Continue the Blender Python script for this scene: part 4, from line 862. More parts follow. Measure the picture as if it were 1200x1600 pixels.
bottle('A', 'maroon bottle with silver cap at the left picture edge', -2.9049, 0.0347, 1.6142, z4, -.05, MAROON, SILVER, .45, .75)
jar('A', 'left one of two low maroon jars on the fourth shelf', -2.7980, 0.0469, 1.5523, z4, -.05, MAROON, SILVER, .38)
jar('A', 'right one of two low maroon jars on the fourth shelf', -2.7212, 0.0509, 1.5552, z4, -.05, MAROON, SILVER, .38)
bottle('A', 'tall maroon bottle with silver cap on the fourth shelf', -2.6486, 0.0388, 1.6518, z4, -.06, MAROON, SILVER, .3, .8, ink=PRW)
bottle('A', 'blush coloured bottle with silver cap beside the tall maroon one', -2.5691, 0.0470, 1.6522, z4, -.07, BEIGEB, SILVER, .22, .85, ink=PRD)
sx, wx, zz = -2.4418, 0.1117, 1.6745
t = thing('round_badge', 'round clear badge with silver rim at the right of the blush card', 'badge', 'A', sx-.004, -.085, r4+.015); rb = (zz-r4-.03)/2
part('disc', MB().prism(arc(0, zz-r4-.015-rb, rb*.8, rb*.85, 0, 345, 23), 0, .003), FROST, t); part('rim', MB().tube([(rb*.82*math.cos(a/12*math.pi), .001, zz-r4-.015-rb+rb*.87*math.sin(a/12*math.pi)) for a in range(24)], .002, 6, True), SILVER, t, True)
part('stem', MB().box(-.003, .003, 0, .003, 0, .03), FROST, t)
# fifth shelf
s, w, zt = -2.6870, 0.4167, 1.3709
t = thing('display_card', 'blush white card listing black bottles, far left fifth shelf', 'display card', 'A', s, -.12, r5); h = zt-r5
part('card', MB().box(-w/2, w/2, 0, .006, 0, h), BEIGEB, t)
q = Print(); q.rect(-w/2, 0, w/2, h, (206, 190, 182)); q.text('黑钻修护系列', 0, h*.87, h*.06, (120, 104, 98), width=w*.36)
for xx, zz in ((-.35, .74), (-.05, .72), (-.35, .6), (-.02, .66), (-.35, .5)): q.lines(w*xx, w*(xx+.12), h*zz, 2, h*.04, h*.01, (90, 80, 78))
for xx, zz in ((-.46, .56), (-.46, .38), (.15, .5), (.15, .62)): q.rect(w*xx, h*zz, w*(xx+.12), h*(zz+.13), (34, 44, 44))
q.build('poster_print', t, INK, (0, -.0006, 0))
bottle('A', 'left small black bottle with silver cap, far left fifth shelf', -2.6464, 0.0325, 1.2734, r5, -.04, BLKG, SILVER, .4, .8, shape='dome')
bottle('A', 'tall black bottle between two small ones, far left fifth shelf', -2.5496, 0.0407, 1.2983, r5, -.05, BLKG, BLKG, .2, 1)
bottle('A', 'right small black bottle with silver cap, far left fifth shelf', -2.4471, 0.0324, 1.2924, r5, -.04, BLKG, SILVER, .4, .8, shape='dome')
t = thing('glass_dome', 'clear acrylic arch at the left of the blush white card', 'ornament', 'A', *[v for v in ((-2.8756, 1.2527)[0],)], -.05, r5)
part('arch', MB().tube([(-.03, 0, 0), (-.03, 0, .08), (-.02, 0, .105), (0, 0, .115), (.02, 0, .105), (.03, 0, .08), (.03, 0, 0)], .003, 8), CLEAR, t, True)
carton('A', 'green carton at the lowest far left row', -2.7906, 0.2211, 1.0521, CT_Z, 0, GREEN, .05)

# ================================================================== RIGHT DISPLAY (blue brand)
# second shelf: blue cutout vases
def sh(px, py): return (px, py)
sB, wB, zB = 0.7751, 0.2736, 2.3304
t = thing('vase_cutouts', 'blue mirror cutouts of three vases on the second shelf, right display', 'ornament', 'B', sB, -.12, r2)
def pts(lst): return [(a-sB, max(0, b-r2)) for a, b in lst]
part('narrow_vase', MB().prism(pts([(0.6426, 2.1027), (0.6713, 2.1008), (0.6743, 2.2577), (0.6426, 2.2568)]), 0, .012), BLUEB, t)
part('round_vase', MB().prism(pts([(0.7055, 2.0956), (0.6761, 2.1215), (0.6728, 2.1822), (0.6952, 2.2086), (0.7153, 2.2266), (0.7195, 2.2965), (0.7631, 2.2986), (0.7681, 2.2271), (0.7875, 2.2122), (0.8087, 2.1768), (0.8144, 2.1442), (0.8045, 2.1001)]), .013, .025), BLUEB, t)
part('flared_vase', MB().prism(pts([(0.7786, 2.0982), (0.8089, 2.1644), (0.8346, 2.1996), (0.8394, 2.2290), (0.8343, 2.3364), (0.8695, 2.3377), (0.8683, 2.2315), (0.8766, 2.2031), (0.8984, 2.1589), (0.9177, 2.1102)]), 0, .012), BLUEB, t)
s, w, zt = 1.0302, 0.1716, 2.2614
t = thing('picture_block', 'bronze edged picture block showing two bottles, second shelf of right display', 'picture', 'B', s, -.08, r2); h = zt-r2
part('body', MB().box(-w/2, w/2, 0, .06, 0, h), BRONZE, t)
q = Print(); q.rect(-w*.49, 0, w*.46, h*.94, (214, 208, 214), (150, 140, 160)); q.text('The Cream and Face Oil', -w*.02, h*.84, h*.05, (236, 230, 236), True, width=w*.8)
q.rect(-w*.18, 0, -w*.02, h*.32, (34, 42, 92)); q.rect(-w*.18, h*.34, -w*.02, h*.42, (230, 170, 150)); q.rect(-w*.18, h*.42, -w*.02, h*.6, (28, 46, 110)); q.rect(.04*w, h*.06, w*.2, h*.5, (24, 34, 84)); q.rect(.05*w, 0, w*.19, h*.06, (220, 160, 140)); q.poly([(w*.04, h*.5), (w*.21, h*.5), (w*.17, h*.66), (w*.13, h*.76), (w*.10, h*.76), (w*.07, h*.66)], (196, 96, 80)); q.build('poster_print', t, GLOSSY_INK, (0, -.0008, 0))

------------

## [Do this]
What is the number of lines holding the word "picture"? State it alone.

## [The response]
3